Vance leads the pack — and by a lot
The Center Square’s June poll (fielded June 1–4, 2026) shows Vice President JD Vance at roughly 36% among Republicans and right‑leaning Independents who were given a list of names. Secretary of State Marco Rubio trails at about 17% and Governor Ron DeSantis sits around 7%. About 17% said they were unsure. The sample included 915 Republicans and 149 right‑leaning Independents and used an opt‑in online panel and text‑to‑web outreach. Those numbers matter: they give a strong directional read that Vance is consolidating early attention.
Why Vance’s lead matters — and where it comes from
Vance’s strength isn’t just raw top‑line support. He performed especially well with younger Republicans — 43% of 18–29‑year‑olds in this sample — and led across most education, income and regional slices. That’s notable because being vice president gives him steady visibility and a platform to shape policy and message. Meanwhile, Rubio got a boost in this wave, in part because Donald Trump Jr. was left off the list after he said on X he had “zero interest” in running in 2028. As the pollster put it, “For this wave, we wanted the hypothetical Republican field to be more focused on candidates who seem more plausible as active contenders at this stage.”
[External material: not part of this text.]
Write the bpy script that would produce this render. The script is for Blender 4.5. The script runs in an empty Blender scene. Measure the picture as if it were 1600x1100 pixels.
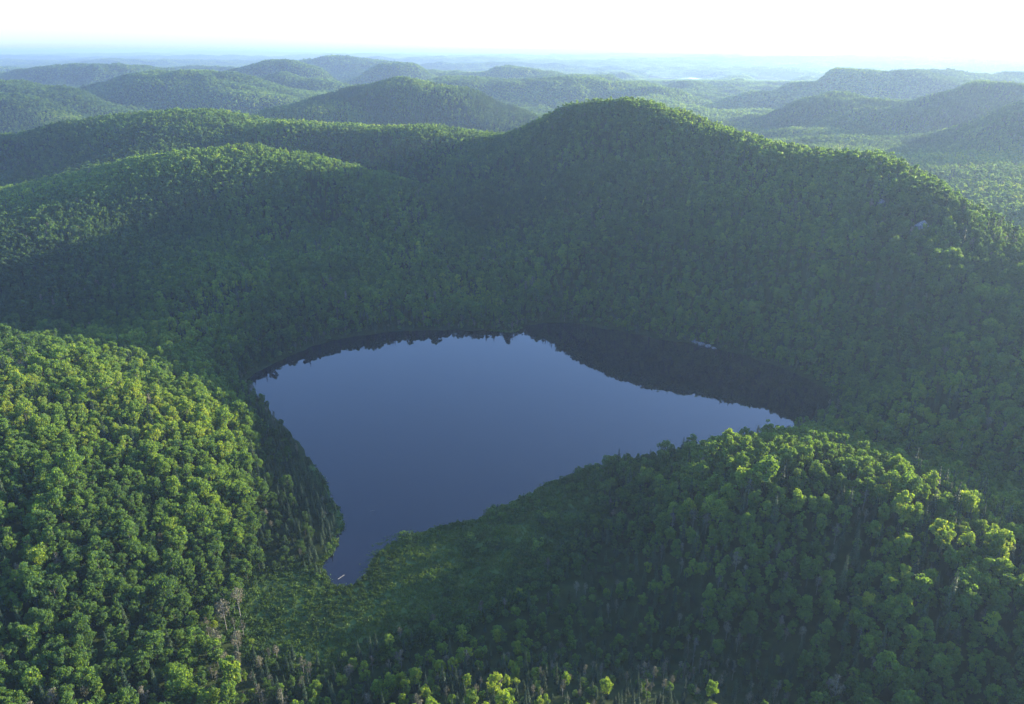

Methodology caveats — read the fine print
Don’t throw confetti or file the coronation notice. This was an opt‑in online poll, not a probability telephone or address‑based survey. Opt‑in panels are useful for early reads and subgroup signals, but they carry selection biases and weighting sensitivities. Other polls and market indicators have shown more variation month to month. So treat the Voters’ Voice Poll as a clear snapshot of momentum — helpful, but not definitive.
Bottom line: momentum, not mandate
If you’re a Republican organizer, donor, or voter, the takeaway is simple: Vice President JD Vance has momentum and a head start in perception. That matters as campaigns form and donors decide where to place their chips. But the 2028 primary is still far off; names rise and fall fast. For now, Vance is the man to watch — and that’s worth paying attention to, even if the national conversation will keep changing.